GIVEN INFORMATION:
-- START --

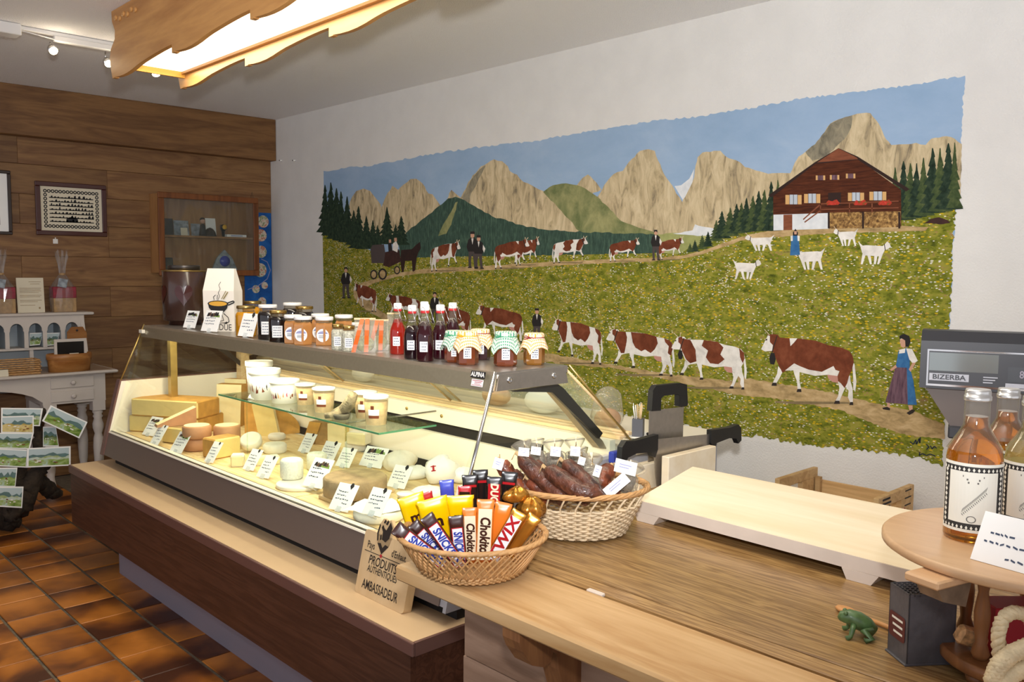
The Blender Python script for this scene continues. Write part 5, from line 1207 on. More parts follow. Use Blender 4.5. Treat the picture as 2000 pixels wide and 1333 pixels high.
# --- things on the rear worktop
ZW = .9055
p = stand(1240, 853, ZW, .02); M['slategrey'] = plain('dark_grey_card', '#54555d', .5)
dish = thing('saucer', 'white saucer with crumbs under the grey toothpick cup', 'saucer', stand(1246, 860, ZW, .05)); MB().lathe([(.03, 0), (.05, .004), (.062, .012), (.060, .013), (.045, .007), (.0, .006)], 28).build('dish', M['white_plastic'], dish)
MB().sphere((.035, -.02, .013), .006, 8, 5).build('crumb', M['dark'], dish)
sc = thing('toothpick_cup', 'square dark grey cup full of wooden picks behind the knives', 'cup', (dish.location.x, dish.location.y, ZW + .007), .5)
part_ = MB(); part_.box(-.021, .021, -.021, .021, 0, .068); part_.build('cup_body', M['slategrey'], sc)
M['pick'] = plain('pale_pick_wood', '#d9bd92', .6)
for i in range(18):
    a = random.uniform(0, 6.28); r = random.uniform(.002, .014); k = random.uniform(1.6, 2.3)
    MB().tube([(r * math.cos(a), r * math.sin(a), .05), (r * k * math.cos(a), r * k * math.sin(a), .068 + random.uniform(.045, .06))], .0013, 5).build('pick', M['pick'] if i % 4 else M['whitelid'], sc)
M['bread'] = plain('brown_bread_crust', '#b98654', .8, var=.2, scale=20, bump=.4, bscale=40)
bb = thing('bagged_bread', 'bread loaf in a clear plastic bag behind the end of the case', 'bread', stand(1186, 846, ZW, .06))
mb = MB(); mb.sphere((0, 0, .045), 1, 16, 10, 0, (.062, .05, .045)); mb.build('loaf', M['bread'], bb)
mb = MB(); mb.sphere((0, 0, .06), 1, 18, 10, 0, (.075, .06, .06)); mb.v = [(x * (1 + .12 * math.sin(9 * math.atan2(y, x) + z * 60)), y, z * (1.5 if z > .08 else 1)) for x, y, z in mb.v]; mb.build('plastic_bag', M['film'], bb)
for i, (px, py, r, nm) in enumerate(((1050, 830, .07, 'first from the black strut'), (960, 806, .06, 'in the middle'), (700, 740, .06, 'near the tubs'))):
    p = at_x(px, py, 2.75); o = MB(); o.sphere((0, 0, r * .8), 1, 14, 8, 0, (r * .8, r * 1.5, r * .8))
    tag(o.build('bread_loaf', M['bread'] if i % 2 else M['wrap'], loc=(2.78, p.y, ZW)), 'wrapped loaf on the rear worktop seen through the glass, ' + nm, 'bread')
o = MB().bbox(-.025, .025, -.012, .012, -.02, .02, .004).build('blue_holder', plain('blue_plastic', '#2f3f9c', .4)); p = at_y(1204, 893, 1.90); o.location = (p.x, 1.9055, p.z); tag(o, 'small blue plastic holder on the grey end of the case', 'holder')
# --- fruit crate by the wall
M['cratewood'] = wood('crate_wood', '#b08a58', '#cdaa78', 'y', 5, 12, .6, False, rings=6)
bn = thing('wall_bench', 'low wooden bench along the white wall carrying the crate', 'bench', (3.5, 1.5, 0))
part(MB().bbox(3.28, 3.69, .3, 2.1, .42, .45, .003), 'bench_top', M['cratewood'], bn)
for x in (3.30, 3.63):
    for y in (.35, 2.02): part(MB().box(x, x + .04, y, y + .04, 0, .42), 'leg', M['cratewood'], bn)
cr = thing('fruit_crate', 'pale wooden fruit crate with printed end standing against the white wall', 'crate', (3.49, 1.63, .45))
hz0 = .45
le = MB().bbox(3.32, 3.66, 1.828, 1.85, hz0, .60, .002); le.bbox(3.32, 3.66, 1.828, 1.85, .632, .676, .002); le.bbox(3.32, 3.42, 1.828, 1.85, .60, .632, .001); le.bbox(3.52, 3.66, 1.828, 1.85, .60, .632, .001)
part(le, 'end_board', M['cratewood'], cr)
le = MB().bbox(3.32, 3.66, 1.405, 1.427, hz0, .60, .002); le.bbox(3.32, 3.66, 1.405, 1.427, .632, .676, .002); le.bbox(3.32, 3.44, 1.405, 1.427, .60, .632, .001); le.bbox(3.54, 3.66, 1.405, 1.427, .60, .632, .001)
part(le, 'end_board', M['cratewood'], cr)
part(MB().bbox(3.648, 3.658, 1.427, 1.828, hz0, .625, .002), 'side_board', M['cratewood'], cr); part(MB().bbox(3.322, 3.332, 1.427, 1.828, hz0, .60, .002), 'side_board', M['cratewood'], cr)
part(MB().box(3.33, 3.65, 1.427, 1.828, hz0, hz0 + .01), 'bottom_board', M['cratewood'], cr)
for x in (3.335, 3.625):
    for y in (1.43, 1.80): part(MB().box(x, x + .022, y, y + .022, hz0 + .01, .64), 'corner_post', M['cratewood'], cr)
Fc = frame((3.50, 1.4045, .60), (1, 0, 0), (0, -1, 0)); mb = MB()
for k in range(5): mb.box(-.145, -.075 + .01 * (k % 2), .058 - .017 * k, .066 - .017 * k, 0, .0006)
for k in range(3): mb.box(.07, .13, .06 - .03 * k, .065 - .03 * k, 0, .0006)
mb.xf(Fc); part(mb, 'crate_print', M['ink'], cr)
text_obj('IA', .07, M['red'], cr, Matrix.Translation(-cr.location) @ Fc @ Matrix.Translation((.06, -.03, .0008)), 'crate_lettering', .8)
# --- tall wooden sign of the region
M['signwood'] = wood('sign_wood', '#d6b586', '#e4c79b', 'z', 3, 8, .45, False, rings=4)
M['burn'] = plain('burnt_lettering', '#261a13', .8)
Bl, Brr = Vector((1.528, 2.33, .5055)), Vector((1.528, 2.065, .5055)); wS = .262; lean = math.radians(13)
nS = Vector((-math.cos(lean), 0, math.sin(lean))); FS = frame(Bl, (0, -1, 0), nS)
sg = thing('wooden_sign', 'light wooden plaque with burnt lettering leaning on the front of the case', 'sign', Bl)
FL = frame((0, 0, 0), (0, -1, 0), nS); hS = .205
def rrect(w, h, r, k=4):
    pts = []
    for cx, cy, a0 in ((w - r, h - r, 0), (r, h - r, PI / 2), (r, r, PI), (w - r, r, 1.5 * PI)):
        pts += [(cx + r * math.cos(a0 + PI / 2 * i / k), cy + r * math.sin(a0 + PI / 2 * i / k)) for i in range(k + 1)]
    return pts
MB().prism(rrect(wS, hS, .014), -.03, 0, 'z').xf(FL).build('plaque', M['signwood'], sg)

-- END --

EXERCISE PROMPT: Omit the pictures, then quote the rest of the material above exactly.

SOLUTION BELOW:
The Blender Python script for this scene continues. Write part 5, from line 1207 on. More parts follow. Use Blender 4.5. Treat the picture as 2000 pixels wide and 1333 pixels high.
# --- things on the rear worktop
ZW = .9055
p = stand(1240, 853, ZW, .02); M['slategrey'] = plain('dark_grey_card', '#54555d', .5)
dish = thing('saucer', 'white saucer with crumbs under the grey toothpick cup', 'saucer', stand(1246, 860, ZW, .05)); MB().lathe([(.03, 0), (.05, .004), (.062, .012), (.060, .013), (.045, .007), (.0, .006)], 28).build('dish', M['white_plastic'], dish)
MB().sphere((.035, -.02, .013), .006, 8, 5).build('crumb', M['dark'], dish)
sc = thing('toothpick_cup', 'square dark grey cup full of wooden picks behind the knives', 'cup', (dish.location.x, dish.location.y, ZW + .007), .5)
part_ = MB(); part_.box(-.021, .021, -.021, .021, 0, .068); part_.build('cup_body', M['slategrey'], sc)
M['pick'] = plain('pale_pick_wood', '#d9bd92', .6)
for i in range(18):
    a = random.uniform(0, 6.28); r = random.uniform(.002, .014); k = random.uniform(1.6, 2.3)
    MB().tube([(r * math.cos(a), r * math.sin(a), .05), (r * k * math.cos(a), r * k * math.sin(a), .068 + random.uniform(.045, .06))], .0013, 5).build('pick', M['pick'] if i % 4 else M['whitelid'], sc)
M['bread'] = plain('brown_bread_crust', '#b98654', .8, var=.2, scale=20, bump=.4, bscale=40)
bb = thing('bagged_bread', 'bread loaf in a clear plastic bag behind the end of the case', 'bread', stand(1186, 846, ZW, .06))
mb = MB(); mb.sphere((0, 0, .045), 1, 16, 10, 0, (.062, .05, .045)); mb.build('loaf', M['bread'], bb)
mb = MB(); mb.sphere((0, 0, .06), 1, 18, 10, 0, (.075, .06, .06)); mb.v = [(x * (1 + .12 * math.sin(9 * math.atan2(y, x) + z * 60)), y, z * (1.5 if z > .08 else 1)) for x, y, z in mb.v]; mb.build('plastic_bag', M['film'], bb)
for i, (px, py, r, nm) in enumerate(((1050, 830, .07, 'first from the black strut'), (960, 806, .06, 'in the middle'), (700, 740, .06, 'near the tubs'))):
    p = at_x(px, py, 2.75); o = MB(); o.sphere((0, 0, r * .8), 1, 14, 8, 0, (r * .8, r * 1.5, r * .8))
    tag(o.build('bread_loaf', M['bread'] if i % 2 else M['wrap'], loc=(2.78, p.y, ZW)), 'wrapped loaf on the rear worktop seen through the glass, ' + nm, 'bread')
o = MB().bbox(-.025, .025, -.012, .012, -.02, .02, .004).build('blue_holder', plain('blue_plastic', '#2f3f9c', .4)); p = at_y(1204, 893, 1.90); o.location = (p.x, 1.9055, p.z); tag(o, 'small blue plastic holder on the grey end of the case', 'holder')
# --- fruit crate by the wall
M['cratewood'] = wood('crate_wood', '#b08a58', '#cdaa78', 'y', 5, 12, .6, False, rings=6)
bn = thing('wall_bench', 'low wooden bench along the white wall carrying the crate', 'bench', (3.5, 1.5, 0))
part(MB().bbox(3.28, 3.69, .3, 2.1, .42, .45, .003), 'bench_top', M['cratewood'], bn)
for x in (3.30, 3.63):
    for y in (.35, 2.02): part(MB().box(x, x + .04, y, y + .04, 0, .42), 'leg', M['cratewood'], bn)
cr = thing('fruit_crate', 'pale wooden fruit crate with printed end standing against the white wall', 'crate', (3.49, 1.63, .45))
hz0 = .45
le = MB().bbox(3.32, 3.66, 1.828, 1.85, hz0, .60, .002); le.bbox(3.32, 3.66, 1.828, 1.85, .632, .676, .002); le.bbox(3.32, 3.42, 1.828, 1.85, .60, .632, .001); le.bbox(3.52, 3.66, 1.828, 1.85, .60, .632, .001)
part(le, 'end_board', M['cratewood'], cr)
le = MB().bbox(3.32, 3.66, 1.405, 1.427, hz0, .60, .002); le.bbox(3.32, 3.66, 1.405, 1.427, .632, .676, .002); le.bbox(3.32, 3.44, 1.405, 1.427, .60, .632, .001); le.bbox(3.54, 3.66, 1.405, 1.427, .60, .632, .001)
part(le, 'end_board', M['cratewood'], cr)
part(MB().bbox(3.648, 3.658, 1.427, 1.828, hz0, .625, .002), 'side_board', M['cratewood'], cr); part(MB().bbox(3.322, 3.332, 1.427, 1.828, hz0, .60, .002), 'side_board', M['cratewood'], cr)
part(MB().box(3.33, 3.65, 1.427, 1.828, hz0, hz0 + .01), 'bottom_board', M['cratewood'], cr)
for x in (3.335, 3.625):
    for y in (1.43, 1.80): part(MB().box(x, x + .022, y, y + .022, hz0 + .01, .64), 'corner_post', M['cratewood'], cr)
Fc = frame((3.50, 1.4045, .60), (1, 0, 0), (0, -1, 0)); mb = MB()
for k in range(5): mb.box(-.145, -.075 + .01 * (k % 2), .058 - .017 * k, .066 - .017 * k, 0, .0006)
for k in range(3): mb.box(.07, .13, .06 - .03 * k, .065 - .03 * k, 0, .0006)
mb.xf(Fc); part(mb, 'crate_print', M['ink'], cr)
text_obj('IA', .07, M['red'], cr, Matrix.Translation(-cr.location) @ Fc @ Matrix.Translation((.06, -.03, .0008)), 'crate_lettering', .8)
# --- tall wooden sign of the region
M['signwood'] = wood('sign_wood', '#d6b586', '#e4c79b', 'z', 3, 8, .45, False, rings=4)
M['burn'] = plain('burnt_lettering', '#261a13', .8)
Bl, Brr = Vector((1.528, 2.33, .5055)), Vector((1.528, 2.065, .5055)); wS = .262; lean = math.radians(13)
nS = Vector((-math.cos(lean), 0, math.sin(lean))); FS = frame(Bl, (0, -1, 0), nS)
sg = thing('wooden_sign', 'light wooden plaque with burnt lettering leaning on the front of the case', 'sign', Bl)
FL = frame((0, 0, 0), (0, -1, 0), nS); hS = .205
def rrect(w, h, r, k=4):
    pts = []
    for cx, cy, a0 in ((w - r, h - r, 0), (r, h - r, PI / 2), (r, r, PI), (w - r, r, 1.5 * PI)):
        pts += [(cx + r * math.cos(a0 + PI / 2 * i / k), cy + r * math.sin(a0 + PI / 2 * i / k)) for i in range(k + 1)]
    return pts
MB().prism(rrect(wS, hS, .014), -.03, 0, 'z').xf(FL).build('plaque', M['signwood'], sg)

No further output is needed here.